Will Granny’s great grandchildren know that she was born in a log cabin? Will they know that a cousin (whose name I’ve forgotten) was the one who taught her the alphabet. Granny told me this one day as she read the woman’s obituary. As Granny had to help at home, she didn’t get past 3rd grade, but late in life she still felt grateful towards the person who had played a part in the education she had. Even of my grandfather’s grandchildren, how many have heard that he claimed our grandmother nodded him into marriage. He said she started off asking innocuous questions like, “nice weather we’re having?” and so on, until she asked if marriage sounded like a good idea. How many know that they both wanted a different life for their children? Both had grown up, like so many, in farming families. Granny inherited land from her maternal grandfather, which was where they raised their children. I asked her once why none of the children farmed and Granny told me that life on a farm was hard. Some years were good, but others were bad. Neither of them wanted their children’s lives to be ruled by the weather.

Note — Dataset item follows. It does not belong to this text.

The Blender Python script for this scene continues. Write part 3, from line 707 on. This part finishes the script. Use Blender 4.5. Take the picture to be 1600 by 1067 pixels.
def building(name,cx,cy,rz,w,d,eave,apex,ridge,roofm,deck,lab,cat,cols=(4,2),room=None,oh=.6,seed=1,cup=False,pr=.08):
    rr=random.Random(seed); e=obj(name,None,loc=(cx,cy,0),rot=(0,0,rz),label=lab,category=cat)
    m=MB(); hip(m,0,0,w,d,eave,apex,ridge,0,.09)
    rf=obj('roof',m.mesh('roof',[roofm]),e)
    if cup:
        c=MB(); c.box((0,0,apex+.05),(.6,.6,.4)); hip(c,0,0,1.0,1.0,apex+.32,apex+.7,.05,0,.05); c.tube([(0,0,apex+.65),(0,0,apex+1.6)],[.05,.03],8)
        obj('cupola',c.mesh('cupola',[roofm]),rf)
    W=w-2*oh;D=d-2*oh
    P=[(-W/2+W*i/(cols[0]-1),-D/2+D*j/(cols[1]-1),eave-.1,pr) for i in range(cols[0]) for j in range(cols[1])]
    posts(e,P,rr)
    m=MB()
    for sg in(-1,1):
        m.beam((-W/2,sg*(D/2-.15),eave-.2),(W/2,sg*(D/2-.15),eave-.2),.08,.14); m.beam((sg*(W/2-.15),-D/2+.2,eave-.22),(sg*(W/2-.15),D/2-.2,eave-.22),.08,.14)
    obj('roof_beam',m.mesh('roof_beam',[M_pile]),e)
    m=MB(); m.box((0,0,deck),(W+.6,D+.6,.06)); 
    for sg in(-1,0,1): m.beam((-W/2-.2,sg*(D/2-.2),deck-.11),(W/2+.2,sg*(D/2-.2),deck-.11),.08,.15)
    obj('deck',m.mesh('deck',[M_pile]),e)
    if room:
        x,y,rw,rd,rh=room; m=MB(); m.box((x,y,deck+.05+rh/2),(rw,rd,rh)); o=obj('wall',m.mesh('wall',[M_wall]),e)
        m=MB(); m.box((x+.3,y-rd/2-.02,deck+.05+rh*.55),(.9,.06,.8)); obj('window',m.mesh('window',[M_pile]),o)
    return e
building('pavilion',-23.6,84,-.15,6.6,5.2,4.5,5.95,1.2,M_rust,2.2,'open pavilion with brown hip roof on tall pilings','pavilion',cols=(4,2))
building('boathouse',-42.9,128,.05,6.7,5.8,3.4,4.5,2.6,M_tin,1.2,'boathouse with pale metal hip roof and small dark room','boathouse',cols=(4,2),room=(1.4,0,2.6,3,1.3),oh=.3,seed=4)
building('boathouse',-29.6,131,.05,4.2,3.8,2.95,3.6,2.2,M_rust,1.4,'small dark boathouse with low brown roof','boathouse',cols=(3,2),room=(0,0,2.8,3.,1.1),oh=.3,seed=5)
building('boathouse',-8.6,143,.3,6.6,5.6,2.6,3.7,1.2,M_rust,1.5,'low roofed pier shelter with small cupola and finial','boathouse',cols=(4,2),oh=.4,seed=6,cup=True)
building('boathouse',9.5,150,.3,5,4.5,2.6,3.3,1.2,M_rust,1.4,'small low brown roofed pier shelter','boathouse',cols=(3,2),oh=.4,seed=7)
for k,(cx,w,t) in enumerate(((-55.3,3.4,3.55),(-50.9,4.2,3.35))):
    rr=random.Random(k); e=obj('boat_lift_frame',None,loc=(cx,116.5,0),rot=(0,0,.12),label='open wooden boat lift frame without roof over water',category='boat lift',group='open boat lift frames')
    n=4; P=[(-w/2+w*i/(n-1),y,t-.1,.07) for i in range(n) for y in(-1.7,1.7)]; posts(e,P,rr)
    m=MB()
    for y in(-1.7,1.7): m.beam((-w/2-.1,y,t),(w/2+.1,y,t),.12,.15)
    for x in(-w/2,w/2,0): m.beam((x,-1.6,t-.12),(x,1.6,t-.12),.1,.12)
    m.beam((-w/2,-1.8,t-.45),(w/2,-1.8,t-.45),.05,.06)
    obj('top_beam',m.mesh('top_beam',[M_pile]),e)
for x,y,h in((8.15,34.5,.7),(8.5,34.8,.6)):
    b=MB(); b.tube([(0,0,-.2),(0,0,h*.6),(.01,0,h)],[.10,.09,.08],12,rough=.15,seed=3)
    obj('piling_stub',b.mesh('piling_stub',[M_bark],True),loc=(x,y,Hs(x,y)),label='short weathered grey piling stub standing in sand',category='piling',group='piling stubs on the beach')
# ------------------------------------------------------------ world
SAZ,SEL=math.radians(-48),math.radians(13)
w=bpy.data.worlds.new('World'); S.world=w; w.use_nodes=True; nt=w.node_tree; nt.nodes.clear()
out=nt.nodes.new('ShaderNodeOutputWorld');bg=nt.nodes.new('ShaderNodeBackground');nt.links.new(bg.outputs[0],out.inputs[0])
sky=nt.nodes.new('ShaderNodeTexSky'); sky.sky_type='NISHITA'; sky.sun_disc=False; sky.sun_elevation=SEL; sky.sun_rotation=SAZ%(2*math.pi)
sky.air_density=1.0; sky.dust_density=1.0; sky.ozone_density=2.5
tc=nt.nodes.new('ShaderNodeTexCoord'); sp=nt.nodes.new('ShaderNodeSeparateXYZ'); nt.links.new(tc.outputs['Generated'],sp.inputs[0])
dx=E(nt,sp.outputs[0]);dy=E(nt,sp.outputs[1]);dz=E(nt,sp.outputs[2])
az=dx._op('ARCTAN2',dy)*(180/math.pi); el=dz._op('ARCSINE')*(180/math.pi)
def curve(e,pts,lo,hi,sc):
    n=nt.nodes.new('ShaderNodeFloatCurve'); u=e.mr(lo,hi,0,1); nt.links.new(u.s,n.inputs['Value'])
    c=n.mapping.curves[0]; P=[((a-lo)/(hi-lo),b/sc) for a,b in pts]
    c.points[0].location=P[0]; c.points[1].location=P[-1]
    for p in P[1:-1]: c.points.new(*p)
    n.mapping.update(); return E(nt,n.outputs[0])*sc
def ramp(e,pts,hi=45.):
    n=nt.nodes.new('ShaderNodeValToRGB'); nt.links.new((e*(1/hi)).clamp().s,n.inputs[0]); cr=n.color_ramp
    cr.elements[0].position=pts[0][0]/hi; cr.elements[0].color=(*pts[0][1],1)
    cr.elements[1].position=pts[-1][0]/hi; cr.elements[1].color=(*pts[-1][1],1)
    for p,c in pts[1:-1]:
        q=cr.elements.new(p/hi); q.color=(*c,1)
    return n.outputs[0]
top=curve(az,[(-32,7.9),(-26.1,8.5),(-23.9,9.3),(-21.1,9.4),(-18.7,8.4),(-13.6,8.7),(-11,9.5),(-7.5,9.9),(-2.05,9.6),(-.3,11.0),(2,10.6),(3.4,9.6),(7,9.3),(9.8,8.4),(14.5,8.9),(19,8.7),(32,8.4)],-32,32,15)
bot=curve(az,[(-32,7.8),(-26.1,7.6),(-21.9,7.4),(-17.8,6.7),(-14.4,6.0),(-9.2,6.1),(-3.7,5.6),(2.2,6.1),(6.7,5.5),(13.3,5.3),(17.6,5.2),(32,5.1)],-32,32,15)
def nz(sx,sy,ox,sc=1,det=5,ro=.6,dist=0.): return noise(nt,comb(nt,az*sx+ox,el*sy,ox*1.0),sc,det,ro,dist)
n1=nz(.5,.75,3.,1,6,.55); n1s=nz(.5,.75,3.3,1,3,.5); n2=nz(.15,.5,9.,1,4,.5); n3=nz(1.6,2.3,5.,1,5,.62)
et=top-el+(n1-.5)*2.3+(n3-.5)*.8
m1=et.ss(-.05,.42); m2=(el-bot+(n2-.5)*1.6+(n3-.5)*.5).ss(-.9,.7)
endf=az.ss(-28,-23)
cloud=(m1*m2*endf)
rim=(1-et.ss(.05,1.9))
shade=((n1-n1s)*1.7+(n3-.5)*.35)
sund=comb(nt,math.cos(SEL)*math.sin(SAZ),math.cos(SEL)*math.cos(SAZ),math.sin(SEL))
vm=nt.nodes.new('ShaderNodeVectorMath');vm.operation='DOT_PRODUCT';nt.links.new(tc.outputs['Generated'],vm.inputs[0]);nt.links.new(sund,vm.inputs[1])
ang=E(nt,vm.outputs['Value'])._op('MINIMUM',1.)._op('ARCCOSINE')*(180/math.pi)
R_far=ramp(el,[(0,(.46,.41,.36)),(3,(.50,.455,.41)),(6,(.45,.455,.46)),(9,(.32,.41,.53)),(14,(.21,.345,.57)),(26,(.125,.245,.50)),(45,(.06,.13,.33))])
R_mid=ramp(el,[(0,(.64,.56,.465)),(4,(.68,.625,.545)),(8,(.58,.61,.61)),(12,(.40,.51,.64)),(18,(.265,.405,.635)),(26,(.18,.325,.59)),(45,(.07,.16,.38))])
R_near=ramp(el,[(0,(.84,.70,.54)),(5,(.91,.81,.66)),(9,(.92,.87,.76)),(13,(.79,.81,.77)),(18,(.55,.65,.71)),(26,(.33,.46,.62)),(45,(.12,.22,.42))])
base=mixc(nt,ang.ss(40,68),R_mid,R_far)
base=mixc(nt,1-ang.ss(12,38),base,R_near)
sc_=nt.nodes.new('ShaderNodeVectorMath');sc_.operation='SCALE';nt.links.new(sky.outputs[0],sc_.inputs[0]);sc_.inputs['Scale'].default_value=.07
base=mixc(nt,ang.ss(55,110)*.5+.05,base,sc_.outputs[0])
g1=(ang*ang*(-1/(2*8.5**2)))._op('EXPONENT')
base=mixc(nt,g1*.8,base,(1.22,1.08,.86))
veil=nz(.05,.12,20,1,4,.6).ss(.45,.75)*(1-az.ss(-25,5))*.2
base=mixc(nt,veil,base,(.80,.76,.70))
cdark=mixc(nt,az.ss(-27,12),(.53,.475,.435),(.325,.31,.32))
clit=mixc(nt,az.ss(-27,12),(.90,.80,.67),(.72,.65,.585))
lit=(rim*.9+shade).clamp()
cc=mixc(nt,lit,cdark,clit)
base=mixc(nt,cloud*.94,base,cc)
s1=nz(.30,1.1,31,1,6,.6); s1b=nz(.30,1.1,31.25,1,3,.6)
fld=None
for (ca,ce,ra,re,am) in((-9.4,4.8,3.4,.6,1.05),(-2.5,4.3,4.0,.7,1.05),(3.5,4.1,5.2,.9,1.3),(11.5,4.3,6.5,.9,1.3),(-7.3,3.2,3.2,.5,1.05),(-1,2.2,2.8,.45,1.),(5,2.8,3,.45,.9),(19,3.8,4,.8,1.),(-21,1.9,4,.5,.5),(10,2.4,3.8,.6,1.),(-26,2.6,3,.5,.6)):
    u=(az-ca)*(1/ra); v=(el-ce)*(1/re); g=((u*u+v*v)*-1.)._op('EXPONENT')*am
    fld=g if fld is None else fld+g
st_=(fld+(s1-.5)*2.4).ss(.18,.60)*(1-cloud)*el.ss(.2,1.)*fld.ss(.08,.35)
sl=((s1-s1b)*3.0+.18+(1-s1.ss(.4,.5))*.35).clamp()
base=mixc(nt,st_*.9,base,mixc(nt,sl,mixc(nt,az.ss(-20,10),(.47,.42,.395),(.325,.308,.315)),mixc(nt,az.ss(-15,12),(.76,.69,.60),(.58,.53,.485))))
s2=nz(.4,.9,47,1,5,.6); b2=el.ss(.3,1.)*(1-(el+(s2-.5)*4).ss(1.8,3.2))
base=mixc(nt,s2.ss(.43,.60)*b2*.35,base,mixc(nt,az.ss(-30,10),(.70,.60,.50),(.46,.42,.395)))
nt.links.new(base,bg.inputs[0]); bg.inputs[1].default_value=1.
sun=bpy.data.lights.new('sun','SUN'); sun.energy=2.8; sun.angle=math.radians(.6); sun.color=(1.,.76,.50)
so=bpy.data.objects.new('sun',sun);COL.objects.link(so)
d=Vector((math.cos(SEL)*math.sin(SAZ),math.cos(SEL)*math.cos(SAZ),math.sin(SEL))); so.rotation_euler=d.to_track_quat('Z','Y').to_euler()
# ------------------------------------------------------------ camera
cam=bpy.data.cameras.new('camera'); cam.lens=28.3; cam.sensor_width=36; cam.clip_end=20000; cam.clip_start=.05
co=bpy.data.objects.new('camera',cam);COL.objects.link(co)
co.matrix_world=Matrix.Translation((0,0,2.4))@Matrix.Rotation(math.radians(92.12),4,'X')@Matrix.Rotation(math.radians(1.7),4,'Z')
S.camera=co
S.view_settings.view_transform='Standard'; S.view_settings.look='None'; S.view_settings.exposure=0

Just random fragments of people’s lives that make them richer to people than names in print years hence. And I feel that it’s ‘s time to start getting some of this down, while there are still people in my family (both sides) who can talk about their parents, grandparents, themselves, siblings, etc. It’s a tall task, but everyday, we’re losing our history.

So, just a sample of what’s in my brain and how schitzophrenic I can be somedays.